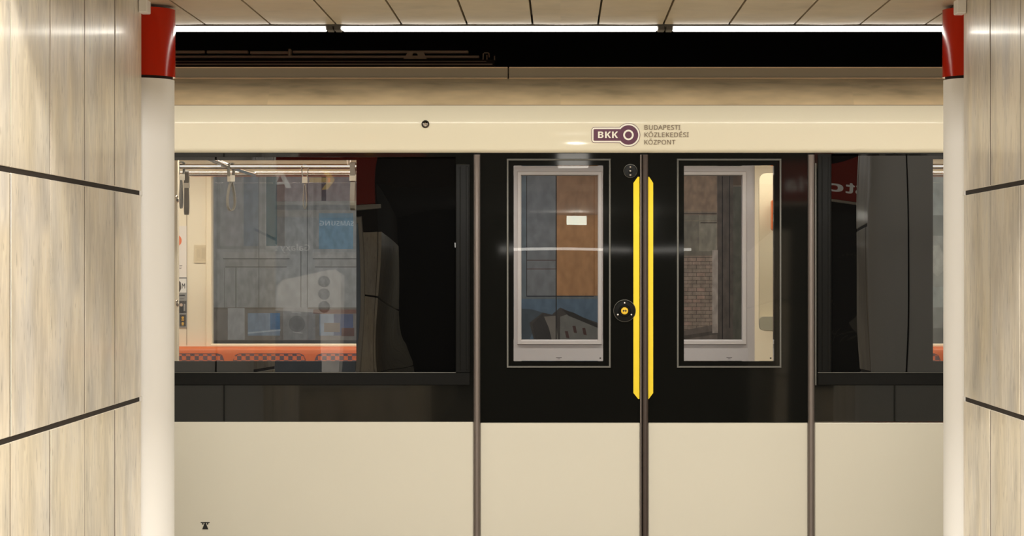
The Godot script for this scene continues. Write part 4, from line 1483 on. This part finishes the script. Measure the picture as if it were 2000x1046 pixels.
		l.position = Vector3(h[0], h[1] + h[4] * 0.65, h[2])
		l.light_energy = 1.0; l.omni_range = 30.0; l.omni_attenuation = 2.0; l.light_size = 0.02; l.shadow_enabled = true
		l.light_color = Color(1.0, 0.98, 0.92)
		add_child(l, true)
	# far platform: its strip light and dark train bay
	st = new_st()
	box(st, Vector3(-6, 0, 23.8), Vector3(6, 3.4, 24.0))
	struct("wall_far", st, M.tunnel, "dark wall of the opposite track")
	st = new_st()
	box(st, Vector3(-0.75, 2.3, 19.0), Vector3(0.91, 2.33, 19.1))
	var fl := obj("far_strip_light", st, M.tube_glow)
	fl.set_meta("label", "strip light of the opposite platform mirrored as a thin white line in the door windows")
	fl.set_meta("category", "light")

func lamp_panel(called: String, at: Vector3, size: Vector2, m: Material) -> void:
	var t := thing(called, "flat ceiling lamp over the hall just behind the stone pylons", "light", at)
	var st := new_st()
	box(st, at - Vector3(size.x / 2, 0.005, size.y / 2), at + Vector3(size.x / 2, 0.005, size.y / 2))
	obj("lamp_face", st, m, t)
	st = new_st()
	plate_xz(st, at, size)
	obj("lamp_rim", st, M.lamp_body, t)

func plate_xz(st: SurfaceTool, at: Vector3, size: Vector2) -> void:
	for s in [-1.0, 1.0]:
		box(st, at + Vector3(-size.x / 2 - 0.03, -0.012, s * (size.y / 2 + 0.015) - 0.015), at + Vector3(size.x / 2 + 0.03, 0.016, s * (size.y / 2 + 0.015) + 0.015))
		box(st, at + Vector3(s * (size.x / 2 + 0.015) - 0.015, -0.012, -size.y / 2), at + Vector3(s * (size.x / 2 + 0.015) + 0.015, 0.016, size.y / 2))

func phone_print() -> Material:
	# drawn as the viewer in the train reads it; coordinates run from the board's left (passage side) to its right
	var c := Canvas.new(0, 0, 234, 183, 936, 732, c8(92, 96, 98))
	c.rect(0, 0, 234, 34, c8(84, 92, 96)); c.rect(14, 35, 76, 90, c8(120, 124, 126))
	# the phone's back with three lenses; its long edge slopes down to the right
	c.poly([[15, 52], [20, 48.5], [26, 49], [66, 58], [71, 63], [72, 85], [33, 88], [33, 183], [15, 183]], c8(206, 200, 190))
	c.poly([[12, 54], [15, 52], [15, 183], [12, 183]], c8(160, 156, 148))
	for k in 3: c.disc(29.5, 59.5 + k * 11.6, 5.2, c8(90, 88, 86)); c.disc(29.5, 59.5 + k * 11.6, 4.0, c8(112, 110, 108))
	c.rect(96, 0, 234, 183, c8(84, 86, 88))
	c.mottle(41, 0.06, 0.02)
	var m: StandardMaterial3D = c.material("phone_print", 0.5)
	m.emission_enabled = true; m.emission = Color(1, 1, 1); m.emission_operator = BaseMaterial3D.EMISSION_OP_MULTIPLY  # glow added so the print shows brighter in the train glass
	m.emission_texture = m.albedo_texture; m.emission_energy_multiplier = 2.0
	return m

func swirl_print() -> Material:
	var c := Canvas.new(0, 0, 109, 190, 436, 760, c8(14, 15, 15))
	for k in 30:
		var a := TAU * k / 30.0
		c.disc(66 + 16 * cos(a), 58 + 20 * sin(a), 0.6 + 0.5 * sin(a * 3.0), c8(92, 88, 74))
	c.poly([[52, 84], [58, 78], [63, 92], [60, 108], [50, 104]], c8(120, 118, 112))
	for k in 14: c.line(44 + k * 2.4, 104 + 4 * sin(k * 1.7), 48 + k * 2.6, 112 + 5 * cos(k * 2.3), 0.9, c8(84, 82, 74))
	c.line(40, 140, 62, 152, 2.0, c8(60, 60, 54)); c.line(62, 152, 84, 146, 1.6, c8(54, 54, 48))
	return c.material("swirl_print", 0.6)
——
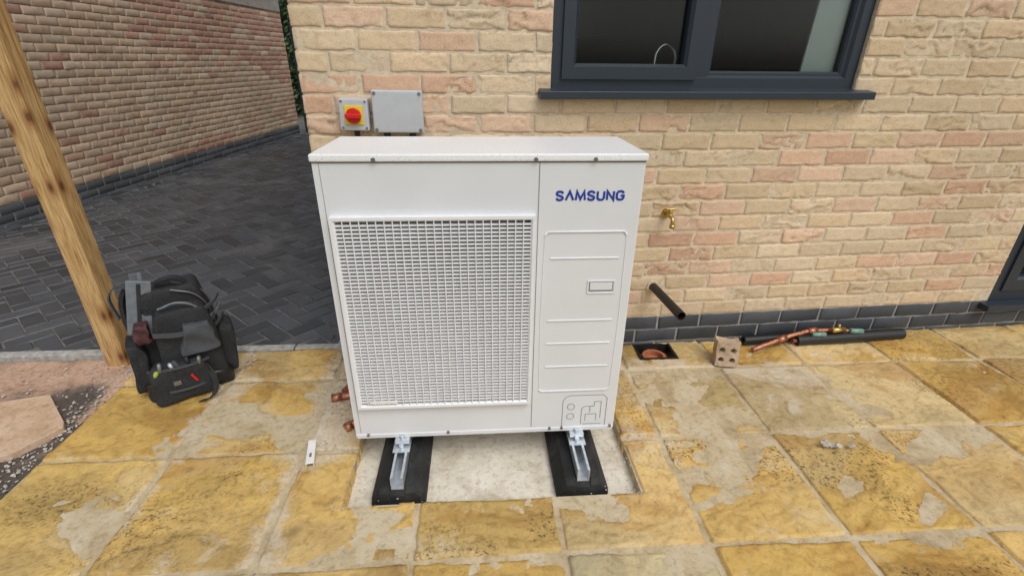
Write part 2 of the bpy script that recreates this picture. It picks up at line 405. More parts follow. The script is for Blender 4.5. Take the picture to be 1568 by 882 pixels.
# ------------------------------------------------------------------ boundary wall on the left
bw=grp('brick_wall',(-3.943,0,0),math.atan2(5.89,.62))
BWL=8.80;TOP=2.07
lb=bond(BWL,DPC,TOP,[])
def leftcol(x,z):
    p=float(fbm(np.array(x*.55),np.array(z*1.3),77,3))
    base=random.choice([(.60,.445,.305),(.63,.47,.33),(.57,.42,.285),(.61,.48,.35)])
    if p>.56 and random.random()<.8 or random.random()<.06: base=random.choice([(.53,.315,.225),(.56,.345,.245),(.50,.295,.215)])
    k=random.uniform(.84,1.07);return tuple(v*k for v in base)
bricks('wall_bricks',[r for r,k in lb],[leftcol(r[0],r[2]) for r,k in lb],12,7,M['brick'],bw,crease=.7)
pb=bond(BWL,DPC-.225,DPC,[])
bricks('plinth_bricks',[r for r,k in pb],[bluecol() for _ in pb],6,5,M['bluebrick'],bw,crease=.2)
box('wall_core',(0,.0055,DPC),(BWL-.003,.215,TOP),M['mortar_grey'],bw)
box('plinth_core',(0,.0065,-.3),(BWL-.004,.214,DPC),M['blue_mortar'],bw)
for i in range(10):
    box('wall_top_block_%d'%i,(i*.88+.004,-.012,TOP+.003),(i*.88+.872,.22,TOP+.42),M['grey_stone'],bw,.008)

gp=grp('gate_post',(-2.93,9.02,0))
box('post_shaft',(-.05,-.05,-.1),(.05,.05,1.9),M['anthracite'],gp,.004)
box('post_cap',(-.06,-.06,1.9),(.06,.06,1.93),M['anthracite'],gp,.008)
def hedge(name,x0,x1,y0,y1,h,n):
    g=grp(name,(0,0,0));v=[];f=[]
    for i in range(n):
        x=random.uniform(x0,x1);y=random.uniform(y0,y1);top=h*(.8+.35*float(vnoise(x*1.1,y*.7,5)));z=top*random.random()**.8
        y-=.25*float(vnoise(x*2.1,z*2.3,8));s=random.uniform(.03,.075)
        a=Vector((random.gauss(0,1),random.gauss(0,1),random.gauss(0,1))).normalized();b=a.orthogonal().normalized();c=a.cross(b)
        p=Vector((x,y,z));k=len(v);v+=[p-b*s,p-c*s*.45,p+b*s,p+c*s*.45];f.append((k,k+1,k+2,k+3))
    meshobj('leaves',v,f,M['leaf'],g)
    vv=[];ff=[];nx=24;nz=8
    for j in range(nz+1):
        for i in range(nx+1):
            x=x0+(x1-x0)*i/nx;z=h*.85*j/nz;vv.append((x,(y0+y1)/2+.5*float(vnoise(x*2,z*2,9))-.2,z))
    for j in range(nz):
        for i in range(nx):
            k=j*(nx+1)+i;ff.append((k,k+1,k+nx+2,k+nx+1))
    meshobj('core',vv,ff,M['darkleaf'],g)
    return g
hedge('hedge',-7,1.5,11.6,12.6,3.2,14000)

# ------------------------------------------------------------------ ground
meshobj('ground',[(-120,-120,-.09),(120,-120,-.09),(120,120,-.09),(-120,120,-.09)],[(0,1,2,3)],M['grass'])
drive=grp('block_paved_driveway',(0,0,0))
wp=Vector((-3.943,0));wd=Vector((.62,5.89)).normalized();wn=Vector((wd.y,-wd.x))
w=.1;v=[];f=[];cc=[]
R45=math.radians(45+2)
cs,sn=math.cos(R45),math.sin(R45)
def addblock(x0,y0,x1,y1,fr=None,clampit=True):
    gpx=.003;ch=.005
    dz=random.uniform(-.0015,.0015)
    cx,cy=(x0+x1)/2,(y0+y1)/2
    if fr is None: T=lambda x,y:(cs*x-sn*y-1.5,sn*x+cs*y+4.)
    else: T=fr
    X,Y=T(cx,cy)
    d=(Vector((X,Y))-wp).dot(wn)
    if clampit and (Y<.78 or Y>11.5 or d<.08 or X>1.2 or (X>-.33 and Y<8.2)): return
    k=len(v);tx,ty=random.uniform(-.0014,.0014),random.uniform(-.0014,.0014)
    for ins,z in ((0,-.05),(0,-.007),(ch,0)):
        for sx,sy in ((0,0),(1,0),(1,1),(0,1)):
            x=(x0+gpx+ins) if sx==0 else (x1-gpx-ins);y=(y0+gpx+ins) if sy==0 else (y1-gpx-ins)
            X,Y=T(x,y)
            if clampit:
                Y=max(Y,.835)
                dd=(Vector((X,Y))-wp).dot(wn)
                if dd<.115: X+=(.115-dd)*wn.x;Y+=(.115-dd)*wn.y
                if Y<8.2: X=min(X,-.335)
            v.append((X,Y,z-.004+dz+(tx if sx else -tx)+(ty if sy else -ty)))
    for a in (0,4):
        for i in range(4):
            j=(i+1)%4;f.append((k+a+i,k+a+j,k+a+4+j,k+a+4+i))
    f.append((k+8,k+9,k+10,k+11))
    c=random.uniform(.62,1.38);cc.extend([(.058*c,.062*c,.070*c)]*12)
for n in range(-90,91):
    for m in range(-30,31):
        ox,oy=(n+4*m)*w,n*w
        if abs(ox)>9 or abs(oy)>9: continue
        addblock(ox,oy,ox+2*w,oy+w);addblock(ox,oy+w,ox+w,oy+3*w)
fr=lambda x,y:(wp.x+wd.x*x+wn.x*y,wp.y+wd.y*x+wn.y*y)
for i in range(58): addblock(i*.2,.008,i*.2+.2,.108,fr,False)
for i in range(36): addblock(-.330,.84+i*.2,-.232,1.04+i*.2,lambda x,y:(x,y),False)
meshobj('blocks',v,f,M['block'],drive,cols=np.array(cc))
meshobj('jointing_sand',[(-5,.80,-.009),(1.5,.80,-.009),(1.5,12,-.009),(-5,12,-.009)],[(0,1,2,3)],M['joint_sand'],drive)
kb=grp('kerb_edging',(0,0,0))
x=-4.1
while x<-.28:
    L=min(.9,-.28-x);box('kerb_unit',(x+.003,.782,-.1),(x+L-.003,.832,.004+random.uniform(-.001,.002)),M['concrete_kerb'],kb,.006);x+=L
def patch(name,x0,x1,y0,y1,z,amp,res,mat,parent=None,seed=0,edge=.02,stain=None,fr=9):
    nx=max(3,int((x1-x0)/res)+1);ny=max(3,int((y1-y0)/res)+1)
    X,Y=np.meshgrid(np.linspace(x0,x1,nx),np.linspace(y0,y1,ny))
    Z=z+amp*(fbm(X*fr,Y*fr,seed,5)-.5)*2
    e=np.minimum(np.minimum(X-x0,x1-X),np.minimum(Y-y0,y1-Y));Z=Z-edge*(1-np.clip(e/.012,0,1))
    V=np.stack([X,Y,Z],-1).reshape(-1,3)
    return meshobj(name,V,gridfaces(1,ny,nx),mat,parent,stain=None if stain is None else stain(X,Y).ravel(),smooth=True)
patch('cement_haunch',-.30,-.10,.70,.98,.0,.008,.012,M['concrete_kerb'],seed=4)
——
## Problem statement
All lines above with "script" in them should be returned.

## The completed task
The Godot script for this scene continues. Write part 4, from line 1483 on. This part finishes the script. Measure the picture as if it were 2000x1046 pixels.
Write part 2 of the bpy script that recreates this picture. It picks up at line 405. More parts follow. The script is for Blender 4.5. Take the picture to be 1568 by 882 pixels.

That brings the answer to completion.